We woke early (once again) because of the bird life around us at Spencer Beach. There are lots of doves (don’t know what species), common mynahs, house sparrow, Javan sparrows and the occasional cardinal (yes, cardinals) and they are very loud in the morning. For the second morning in a row, I took I hike around the ceremonial heiau, took a shower and then had a breakfast of yogurt and an orange. We packed a lunch and then headed to Honoka’a to get permissions from people to collect in their yards later that evening. We struck out majorly at the corner of Plumeria Street and Hwy 19. People either did not speak English or who were home but would not talk to us or were home and told us “No” after which they closed and locked their gate as we left. We had better luck at the Salvation Army where a staff member (Anne, in charge of Social Services) and an apparent volunteer (Gary, the trouble-maker wanting to give out the Sergeant-Major’s cell phone number) gave us permission to collect. We also had good luck at the Hamakua Coast Police Department headquarters where Captain Richard Miramoto took our information and told us he would tell the patrol officers who we are and what we are up to. All in all, pretty successful.

Waipio Valley from the overlook.

Since we were over there and the previous day had been so foggy and today was turning out to be very sunny, we decided to head back out to Waipio Overlook so that Elizabeth could experience it in all its glory. It was really spectacular. After taking pictures from the rim, I foolishly asked Elizabeth if she wanted to go down the road into the valley as I had never been and, of course, she said yes. So down we went. It was steep (25% grade was the warning sign at the top). At the bottom, an elderly Australian couple directed us to the falls which were quite impressive (2 very tall waterfalls falling into a steep, bowl-shaped depression that was open on one side to the north, out of which flowed the stream we were currently standing next to that also flowed into the sea at the black

Sign at the top of the road down to Waipio Valley.

sand beach you could see from the overlook). We ate our lunch while gawking at the waterfalls and then headed to the black sand beach that was also quite beautiful. We took some pictures, walked around and then headed back up out of the valley. Now is when the steepness really mattered. I had to stop 5 times on the way up to rest. It is clearly time to lose some weight. Elizabeth, of course, trooped right up it. At the top, I drank a lot of water and we headed back to the campsite. I took a nap and Elizabeth went to catch up on her notes.

We ate dinner (left-over sandwiches) and headed for Honoka’a. We had a terrible time catching frogs at the Plumeria & Hwy. 19 site. It took us 2 hours to collect the 10 frogs we were hoping to get from there. We noticed that it was pretty cool and the temperature being reported on Weather Underground was 58 F. We headed to the Salvation Army where there was one frog calling, which I failed to catch, but that was the only frog we heard.
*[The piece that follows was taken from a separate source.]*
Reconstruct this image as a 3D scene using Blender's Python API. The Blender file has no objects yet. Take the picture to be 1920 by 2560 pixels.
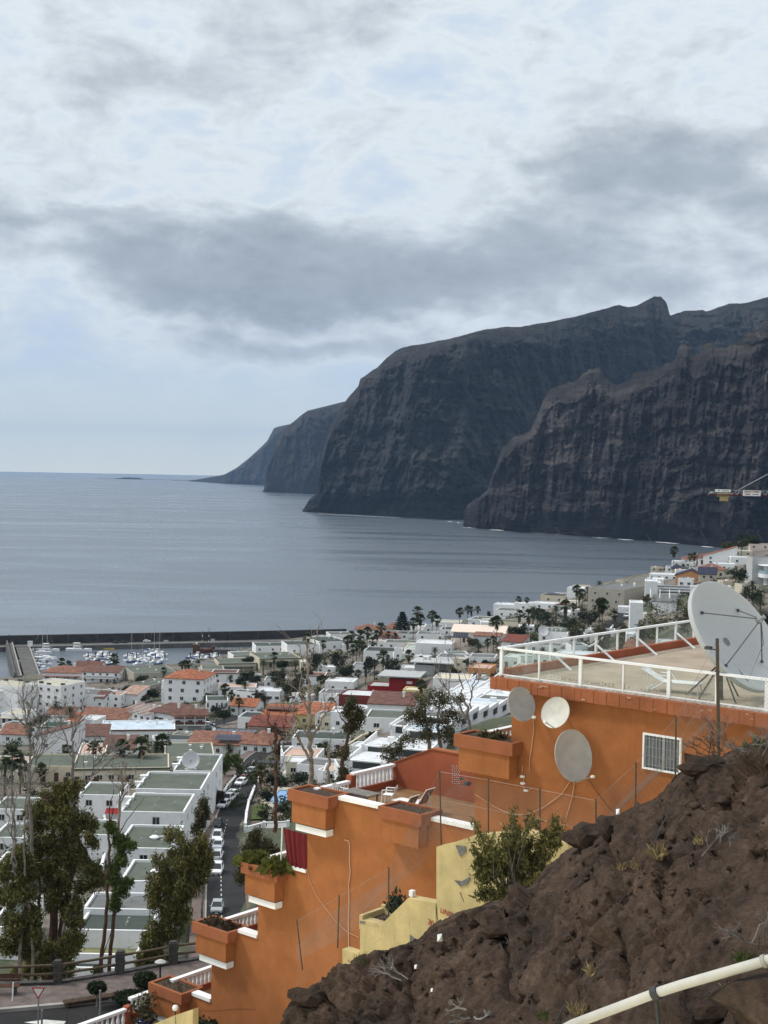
import bpy, math, random
import numpy as np
from mathutils import Matrix, Vector
D=bpy.data; SC=bpy.context.scene; COL=SC.collection
R_=math.radians
# ---------------------------------------------------------------- camera, sky, sun, exposure
FPX=3500.0; CAMH=100.0
PITCH=math.atan(103/3500); ROLL=R_(1.1)
_fw=np.array([0,math.cos(PITCH),-math.sin(PITCH)]); _up=np.array([0,math.sin(PITCH),math.cos(PITCH)]); _r=np.array([1.,0,0])
_R=_r*math.cos(ROLL)+_up*math.sin(ROLL); _U=_up*math.cos(ROLL)-_r*math.sin(ROLL)
cd=D.cameras.new('camera'); cam=D.objects.new('camera',cd); COL.objects.link(cam); SC.camera=cam
cd.sensor_fit='VERTICAL'; cd.sensor_height=36; cd.sensor_width=27; cd.lens=36*FPX/2560; cd.clip_start=.5; cd.clip_end=90000
m=Matrix(((_R[0],_U[0],-_fw[0],0),(_R[1],_U[1],-_fw[1],0),(_R[2],_U[2],-_fw[2],CAMH),(0,0,0,1)))
cam.matrix_world=m
SUN_AZ=R_(278); SUN_EL=R_(52)      # compass-like azimuth measured from +Y towards +X
sd=D.lights.new('sun','SUN'); sd.energy=2.6; sd.angle=R_(10); sd.color=(1,.95,.87)
sun=D.objects.new('sun',sd); COL.objects.link(sun)
sv=Vector((math.sin(SUN_AZ)*math.cos(SUN_EL),math.cos(SUN_AZ)*math.cos(SUN_EL),math.sin(SUN_EL)))
sun.rotation_euler=sv.to_track_quat('Z','Y').to_euler(); sun.location=(0,0,400)
SC.view_settings.view_transform='Standard'; SC.view_settings.look='None'; SC.view_settings.gamma=1
SC.view_settings.use_curve_mapping=False; SC.view_settings.exposure=0.08
SC.cycles.max_bounces=6; SC.cycles.volume_bounces=0; SC.cycles.transparent_max_bounces=16
SC.cycles.sample_clamp_indirect=4; SC.cycles.use_denoising=True
class NT:
    """tiny node-tree writer"""
    def __init__(s,t): s.t=t; s.n=t.nodes; s.l=t.links
    def new(s,typ,**k):
        n=s.n.new(typ)
        for a,v in k.items():
            if a.startswith('i_'):
                key=a[2:]; key=int(key) if key.isdigit() else key
                s.put(n.inputs[key],v)
            else: setattr(n,a,v)
        return n
    def put(s,sock,v):
        if hasattr(v,'outputs'): s.l.new(v.outputs[0],sock)
        elif isinstance(v,bpy.types.NodeSocket): s.l.new(v,sock)
        else: sock.default_value=v
    def math(s,op,a,b=0.0,c=0.0,clamp=False):
        n=s.n.new('ShaderNodeMath'); n.operation=op; n.use_clamp=clamp
        for i,v in enumerate((a,b,c)): s.put(n.inputs[i],v)
        return n.outputs[0]
    def mix(s,f,a,b):
        n=s.n.new('ShaderNodeMix'); n.data_type='RGBA'
        s.put(n.inputs[0],f); s.put(n.inputs[6],a); s.put(n.inputs[7],b); return n.outputs[2]
    def ramp(s,f,stops,interp='LINEAR'):
        n=s.n.new('ShaderNodeValToRGB'); n.color_ramp.interpolation=interp; e=n.color_ramp.elements
        while len(e)<len(stops): e.new(.5)
        for q,(p,c) in zip(e,stops):
            q.position=p; q.color=(c,c,c,1) if not hasattr(c,'__len__') else (*c[:3],1)
        s.put(n.inputs[0],f); return n.outputs[0]
    def maprange(s,v,a,b,c=0.0,d=1.0,smooth=False):
        n=s.n.new('ShaderNodeMapRange'); n.interpolation_type='SMOOTHSTEP' if smooth else 'LINEAR'
        for i,x in enumerate((v,a,b,c,d)): s.put(n.inputs[i],x)
        return n.outputs[0]
    def noise(s,vec,scale,detail=4,rough=.55,dist=0.0,out=0):
        n=s.n.new('ShaderNodeTexNoise'); s.put(n.inputs['Vector'],vec) if vec is not None else None
        n.inputs['Scale'].default_value=scale; n.inputs['Detail'].default_value=detail
        n.inputs['Roughness'].default_value=rough; n.inputs['Distortion'].default_value=dist
        return n.outputs[out]
    def comb(s,x,y,z):
        n=s.n.new('ShaderNodeCombineXYZ')
        for i,v in enumerate((x,y,z)): s.put(n.inputs[i],v)
        return n.outputs[0]
    def mapping(s,vec,scale=(1,1,1),rot=(0,0,0),loc=(0,0,0)):
        n=s.n.new('ShaderNodeMapping'); s.put(n.inputs[0],vec)
        n.inputs['Scale'].default_value=scale; n.inputs['Rotation'].default_value=rot; n.inputs['Location'].default_value=loc
        return n.outputs[0]
W=D.worlds.new('World'); SC.world=W; W.use_nodes=True
nt=NT(W.node_tree); nt.n.clear()
sky=nt.new('ShaderNodeTexSky',sky_type='NISHITA',sun_disc=False,sun_elevation=SUN_EL,sun_rotation=SUN_AZ,altitude=100.0,air_density=1.0,dust_density=1.5,ozone_density=1.0)
tc=nt.new('ShaderNodeTexCoord'); sx=nt.new('ShaderNodeSeparateXYZ',i_0=tc.outputs['Generated'])
az=nt.math('ARCTAN2',sx.outputs[0],sx.outputs[1]); el=nt.math('ARCSINE',sx.outputs[2])
# azimuth 0 looks along +Y; both angles in units of 1000 photo pixels so that the clouds can be laid out
ax=nt.math('MULTIPLY',az,3.5); ay=nt.math('MULTIPLY',el,3.5)
base=nt.comb(ax,nt.math('MULTIPLY',ay,2.0),3.7)
wn=nt.noise(base,2.3,5,.6,0,1); wv=nt.new('ShaderNodeVectorMath',operation='SUBTRACT',i_0=wn,i_1=(.5,.5,.5))
ws=nt.new('ShaderNodeSeparateXYZ',i_0=wv.outputs[0])
wx=nt.math('ADD',ax,nt.math('MULTIPLY',ws.outputs[0],.75)); wy=nt.math('ADD',ay,nt.math('MULTIPLY',ws.outputs[1],.34))
# cloud masses: (photo-like position right of centre, above horizon, half width, half height, amount)
BL=[(-.78,.60,.35,.035,.40),(-.72,.50,.30,.05,.42),(-.28,.52,.30,.07,.62),(-.30,.42,.36,.045,.50),(.14,.45,.30,.06,.50),(.30,.57,.20,.05,.38),(.58,.50,.40,.06,.40),(-.24,.31,.20,.03,.50),(.12,.33,.18,.03,.38),(.66,.78,.20,.10,.60),(.95,.66,.28,.09,.50),(.42,.70,.16,.08,.30),
    (-.40,.98,.24,.08,.34),(-.15,1.10,.26,.05,.26),(-.62,.88,.20,.05,.24),(-.05,.84,.16,.03,.16),(.25,1.0,.14,.05,.18),(1.9,.6,.7,.16,.6),(-2.0,.6,.8,.14,.5),(3.4,.7,.9,.2,.5),(-3.6,.55,.9,.2,.5)]
acc=0.0
for (x,y,a,b,k) in BL:
    dx=nt.math('MULTIPLY',nt.math('SUBTRACT',wx,x),1/a); dy=nt.math('MULTIPLY',nt.math('SUBTRACT',wy,y),1/b)
    r2=nt.math('ADD',nt.math('MULTIPLY',dx,dx),nt.math('MULTIPLY',dy,dy))
    g=nt.math('EXPONENT',nt.math('MULTIPLY',r2,-.8)); acc=nt.math('MULTIPLY_ADD',g,k,acc)
f1=nt.noise(nt.comb(ax,nt.math('MULTIPLY',ay,1.7),1.3),1.7,9,.58,.35)
f2=nt.noise(nt.comb(ax,nt.math('MULTIPLY',ay,1.9),9.1),4.6,9,.6,.5)
f3=nt.noise(nt.comb(ax,nt.math('MULTIPLY',ay,2.3),4.4),13.0,7,.62,.3)
def cen(f,k): return nt.math('MULTIPLY',nt.math('SUBTRACT',f,.5),k)
thick=nt.math('ADD',nt.math('MULTIPLY',acc,.92),nt.math('ADD',cen(f1,1.05),nt.math('ADD',cen(f2,.80),cen(f3,.36))))
cloud=nt.ramp(nt.maprange(thick,-.40,.92),[(0,(3.4,4.3,5.6)),(.14,(4.2,4.95,5.95)),(.25,(4.7,5.3,5.9)),(.35,(5.5,5.9,6.15)),(.45,(4.75,5.15,5.45)),(.56,(3.9,4.25,4.55)),(.70,(3.05,3.4,3.75)),(1,(2.1,2.35,2.62))])
low=nt.maprange(ay,.04,.36,0,1,True)
clear=nt.ramp(nt.maprange(nt.math('ADD',ay,cen(f1,.10)),-.05,.45),[(0,(13.6,12.4,8.6)),(.22,(10.6,10.3,7.7)),(.40,(7.2,7.4,6.6)),(.55,(5.3,6.1,6.3)),(.72,(6.2,6.6,6.6)),(1,(5.4,5.9,6.2))])
openc=nt.mix(.15,clear,sky.outputs[0])
shape=nt.math('MAXIMUM',low,nt.maprange(thick,.16,.55,0,.8,True))
hi=nt.maprange(el,.36,1.0,0,1,True)     # higher up, out of the frame: even bright overcast
over=nt.mix(nt.maprange(f1,.3,.7),(5.6,6.1,6.6,1),(7.6,7.8,7.9,1))
col=nt.mix(hi,nt.mix(shape,openc,cloud),over)
bg=nt.new('ShaderNodeBackground',i_Color=col,i_Strength=.14); wo=nt.new('ShaderNodeOutputWorld',i_0=bg)
# ---------------------------------------------------------------- placing: pixel of the photograph -> point in the place
O_=np.array([0,0,CAMH])
def ray(px,py): return _fw+(px-960)/FPX*_R+(1280-py)/FPX*_U
def atz(px,py,z): d=ray(px,py); return O_+d*((z-CAMH)/d[2])
def aty(px,py,y): d=ray(px,py); return O_+d*(y/d[1])
def eye(px): return 1177+(px-960)*math.tan(ROLL)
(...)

We checked the vegetated bank on the corner of Lehua Street and Highway 240. No joy there either. We headed on to the ILW lodge where we had heard frogs the night before. Hardly any calling going on. The on to the Eucalyptus forest further out of town and nothing happening there. We began to think that it was just too cold for there to be much frog activity so we made plans to return from Hilo some night when the weather was going to be more conducive to frog collecting.

After failing miserably in Honoka’a, we headed to the North Kona sites to check them for calling intensity for the following night’s collecting. We did not hear anything at any of the places where frogs had been reported in the past even though it was currently raining at all those sites. After that, I was dog tired and got Elizabeth to drive the rest of the way home.